**What is expected**
Go through the entries one line at a time, and gather every line that has the word "script".

-- Begin Material for this exercise --

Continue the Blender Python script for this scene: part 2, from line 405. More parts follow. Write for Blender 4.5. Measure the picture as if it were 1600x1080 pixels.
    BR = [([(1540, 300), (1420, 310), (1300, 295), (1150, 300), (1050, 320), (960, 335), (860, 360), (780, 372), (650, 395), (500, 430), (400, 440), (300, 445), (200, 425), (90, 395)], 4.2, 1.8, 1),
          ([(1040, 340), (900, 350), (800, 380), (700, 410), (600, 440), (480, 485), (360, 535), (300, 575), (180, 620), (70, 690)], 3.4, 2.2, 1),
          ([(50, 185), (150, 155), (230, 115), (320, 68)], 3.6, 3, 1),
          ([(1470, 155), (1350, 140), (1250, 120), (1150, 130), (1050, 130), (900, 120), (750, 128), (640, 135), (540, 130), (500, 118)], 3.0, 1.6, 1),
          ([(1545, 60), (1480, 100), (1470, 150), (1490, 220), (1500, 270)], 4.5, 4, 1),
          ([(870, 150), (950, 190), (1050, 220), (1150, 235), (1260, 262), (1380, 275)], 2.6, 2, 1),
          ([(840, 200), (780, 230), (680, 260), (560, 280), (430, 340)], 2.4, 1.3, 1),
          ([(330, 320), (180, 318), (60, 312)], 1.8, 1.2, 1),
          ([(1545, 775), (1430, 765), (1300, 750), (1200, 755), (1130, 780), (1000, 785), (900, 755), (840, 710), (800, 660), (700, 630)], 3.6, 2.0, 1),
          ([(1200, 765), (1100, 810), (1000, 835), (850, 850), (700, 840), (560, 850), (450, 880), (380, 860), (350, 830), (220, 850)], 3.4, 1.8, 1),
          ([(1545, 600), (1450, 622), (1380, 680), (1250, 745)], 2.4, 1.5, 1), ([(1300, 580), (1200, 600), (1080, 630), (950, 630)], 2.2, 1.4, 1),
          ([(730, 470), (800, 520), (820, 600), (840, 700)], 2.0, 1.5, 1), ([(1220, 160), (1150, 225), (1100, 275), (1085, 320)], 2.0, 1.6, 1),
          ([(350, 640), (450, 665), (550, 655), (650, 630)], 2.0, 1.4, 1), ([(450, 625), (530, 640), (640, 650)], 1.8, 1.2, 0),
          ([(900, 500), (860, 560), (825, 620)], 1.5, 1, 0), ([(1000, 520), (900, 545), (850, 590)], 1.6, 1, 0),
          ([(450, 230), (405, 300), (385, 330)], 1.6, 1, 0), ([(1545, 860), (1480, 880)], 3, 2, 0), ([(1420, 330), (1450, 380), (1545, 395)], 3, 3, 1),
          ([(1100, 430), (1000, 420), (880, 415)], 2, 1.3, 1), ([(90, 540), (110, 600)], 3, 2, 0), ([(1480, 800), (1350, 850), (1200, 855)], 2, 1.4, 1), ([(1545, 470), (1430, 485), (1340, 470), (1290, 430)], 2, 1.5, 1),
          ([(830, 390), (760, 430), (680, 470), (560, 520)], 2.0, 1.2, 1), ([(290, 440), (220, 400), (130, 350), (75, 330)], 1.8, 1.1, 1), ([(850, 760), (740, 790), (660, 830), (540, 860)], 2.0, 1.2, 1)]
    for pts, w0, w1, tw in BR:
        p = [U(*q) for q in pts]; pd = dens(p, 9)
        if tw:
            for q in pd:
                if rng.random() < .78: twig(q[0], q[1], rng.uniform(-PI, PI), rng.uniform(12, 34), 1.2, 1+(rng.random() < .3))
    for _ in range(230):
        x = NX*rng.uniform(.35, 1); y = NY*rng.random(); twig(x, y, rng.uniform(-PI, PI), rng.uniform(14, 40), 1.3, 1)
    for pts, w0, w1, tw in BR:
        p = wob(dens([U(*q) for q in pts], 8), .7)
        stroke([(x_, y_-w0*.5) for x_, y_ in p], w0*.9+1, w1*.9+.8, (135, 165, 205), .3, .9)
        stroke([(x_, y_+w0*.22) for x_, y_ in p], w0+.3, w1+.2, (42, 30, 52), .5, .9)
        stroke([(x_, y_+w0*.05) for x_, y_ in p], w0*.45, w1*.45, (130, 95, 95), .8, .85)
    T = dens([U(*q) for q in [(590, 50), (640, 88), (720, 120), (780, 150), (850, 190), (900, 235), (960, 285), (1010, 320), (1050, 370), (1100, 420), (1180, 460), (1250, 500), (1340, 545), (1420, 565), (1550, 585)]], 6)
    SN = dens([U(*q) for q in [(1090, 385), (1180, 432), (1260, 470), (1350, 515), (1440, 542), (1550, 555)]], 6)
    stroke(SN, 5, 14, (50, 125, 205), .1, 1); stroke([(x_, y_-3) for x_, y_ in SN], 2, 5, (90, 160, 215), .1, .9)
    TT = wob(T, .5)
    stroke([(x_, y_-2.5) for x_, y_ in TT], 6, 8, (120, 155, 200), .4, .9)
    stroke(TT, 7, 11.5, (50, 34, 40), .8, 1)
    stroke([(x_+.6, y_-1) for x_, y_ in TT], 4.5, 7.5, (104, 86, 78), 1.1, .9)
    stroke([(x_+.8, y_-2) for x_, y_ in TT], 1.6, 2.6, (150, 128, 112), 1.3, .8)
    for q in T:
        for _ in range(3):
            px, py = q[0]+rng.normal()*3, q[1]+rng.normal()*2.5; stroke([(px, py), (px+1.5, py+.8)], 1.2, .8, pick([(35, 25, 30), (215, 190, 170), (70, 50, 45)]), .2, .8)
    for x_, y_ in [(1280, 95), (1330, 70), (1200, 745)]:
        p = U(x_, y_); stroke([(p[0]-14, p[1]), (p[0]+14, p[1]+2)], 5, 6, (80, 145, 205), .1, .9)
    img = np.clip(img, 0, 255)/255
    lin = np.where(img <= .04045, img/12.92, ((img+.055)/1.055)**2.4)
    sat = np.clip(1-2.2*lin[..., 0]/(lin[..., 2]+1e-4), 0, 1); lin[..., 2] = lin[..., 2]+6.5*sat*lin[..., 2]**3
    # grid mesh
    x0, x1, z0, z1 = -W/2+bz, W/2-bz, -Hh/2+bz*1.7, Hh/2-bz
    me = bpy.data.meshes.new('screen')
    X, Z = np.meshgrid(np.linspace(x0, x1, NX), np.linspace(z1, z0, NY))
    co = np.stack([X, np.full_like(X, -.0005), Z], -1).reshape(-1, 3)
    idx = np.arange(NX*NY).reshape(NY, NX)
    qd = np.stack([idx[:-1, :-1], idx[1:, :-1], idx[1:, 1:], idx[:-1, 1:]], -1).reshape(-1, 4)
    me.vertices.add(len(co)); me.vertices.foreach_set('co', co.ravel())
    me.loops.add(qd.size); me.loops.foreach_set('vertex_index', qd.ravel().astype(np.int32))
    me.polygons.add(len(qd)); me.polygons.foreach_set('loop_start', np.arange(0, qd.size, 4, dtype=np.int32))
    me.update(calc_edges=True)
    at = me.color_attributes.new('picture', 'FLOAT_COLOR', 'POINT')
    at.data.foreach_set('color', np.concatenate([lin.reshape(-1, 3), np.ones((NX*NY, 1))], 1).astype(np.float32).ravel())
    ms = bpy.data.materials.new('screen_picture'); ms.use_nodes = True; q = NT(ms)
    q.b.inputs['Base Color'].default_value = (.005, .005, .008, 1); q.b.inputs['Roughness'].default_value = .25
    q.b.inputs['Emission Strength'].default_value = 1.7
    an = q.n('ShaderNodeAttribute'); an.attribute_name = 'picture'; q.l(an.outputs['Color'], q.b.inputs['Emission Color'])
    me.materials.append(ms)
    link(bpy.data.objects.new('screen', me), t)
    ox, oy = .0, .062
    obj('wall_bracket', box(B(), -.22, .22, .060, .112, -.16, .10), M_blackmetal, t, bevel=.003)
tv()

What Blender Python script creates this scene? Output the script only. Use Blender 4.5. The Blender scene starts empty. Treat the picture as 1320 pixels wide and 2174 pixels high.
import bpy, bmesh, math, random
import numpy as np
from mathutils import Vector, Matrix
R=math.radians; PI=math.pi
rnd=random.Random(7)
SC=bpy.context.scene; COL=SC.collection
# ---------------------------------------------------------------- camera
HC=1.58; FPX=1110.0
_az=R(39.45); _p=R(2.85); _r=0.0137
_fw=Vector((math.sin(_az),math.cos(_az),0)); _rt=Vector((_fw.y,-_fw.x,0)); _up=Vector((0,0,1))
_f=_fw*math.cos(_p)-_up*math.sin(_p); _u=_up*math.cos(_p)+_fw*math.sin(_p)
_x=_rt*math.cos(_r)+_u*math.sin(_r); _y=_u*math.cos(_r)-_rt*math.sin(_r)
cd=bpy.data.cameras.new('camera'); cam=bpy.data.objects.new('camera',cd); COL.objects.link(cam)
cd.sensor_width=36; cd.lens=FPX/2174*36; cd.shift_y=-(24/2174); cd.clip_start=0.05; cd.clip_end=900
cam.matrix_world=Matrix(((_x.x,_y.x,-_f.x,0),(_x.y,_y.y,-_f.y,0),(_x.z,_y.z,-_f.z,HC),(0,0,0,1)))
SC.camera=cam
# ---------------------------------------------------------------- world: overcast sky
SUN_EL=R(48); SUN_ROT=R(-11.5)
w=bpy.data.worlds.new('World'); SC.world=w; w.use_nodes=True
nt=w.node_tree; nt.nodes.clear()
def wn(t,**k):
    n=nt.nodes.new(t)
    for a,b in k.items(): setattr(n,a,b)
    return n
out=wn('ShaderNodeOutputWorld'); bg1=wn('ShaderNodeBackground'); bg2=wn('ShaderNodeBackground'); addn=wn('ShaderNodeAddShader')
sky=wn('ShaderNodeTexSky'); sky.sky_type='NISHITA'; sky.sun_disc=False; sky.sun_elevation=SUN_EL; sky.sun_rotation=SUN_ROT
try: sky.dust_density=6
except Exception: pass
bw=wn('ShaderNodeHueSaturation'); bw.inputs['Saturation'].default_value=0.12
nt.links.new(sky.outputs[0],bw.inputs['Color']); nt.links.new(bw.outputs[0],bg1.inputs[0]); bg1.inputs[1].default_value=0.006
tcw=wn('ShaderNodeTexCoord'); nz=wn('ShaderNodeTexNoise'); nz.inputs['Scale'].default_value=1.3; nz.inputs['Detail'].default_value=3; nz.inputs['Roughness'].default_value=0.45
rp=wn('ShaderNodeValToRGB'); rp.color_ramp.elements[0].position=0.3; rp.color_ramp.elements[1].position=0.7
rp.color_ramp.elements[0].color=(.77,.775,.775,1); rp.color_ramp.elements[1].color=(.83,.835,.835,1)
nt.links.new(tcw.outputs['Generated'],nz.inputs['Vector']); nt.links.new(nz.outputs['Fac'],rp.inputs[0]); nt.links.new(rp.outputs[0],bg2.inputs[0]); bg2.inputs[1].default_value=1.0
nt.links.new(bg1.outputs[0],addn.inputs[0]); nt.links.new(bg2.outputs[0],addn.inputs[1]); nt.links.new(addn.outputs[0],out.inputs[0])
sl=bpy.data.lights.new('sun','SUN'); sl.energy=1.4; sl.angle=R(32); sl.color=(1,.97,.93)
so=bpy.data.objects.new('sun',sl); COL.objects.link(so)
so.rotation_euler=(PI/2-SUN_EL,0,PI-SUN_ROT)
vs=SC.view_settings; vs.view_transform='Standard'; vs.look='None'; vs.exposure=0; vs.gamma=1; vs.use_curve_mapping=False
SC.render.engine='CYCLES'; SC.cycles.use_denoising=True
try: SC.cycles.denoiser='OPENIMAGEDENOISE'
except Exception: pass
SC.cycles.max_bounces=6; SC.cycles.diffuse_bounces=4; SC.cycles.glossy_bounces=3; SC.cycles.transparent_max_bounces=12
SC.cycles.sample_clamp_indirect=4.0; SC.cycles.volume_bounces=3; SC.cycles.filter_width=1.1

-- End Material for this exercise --

**Answer below**
Continue the Blender Python script for this scene: part 2, from line 405. More parts follow. Write for Blender 4.5. Measure the picture as if it were 1600x1080 pixels.
What Blender Python script creates this scene? Output the script only. Use Blender 4.5. The Blender scene starts empty. Treat the picture as 1320 pixels wide and 2174 pixels high.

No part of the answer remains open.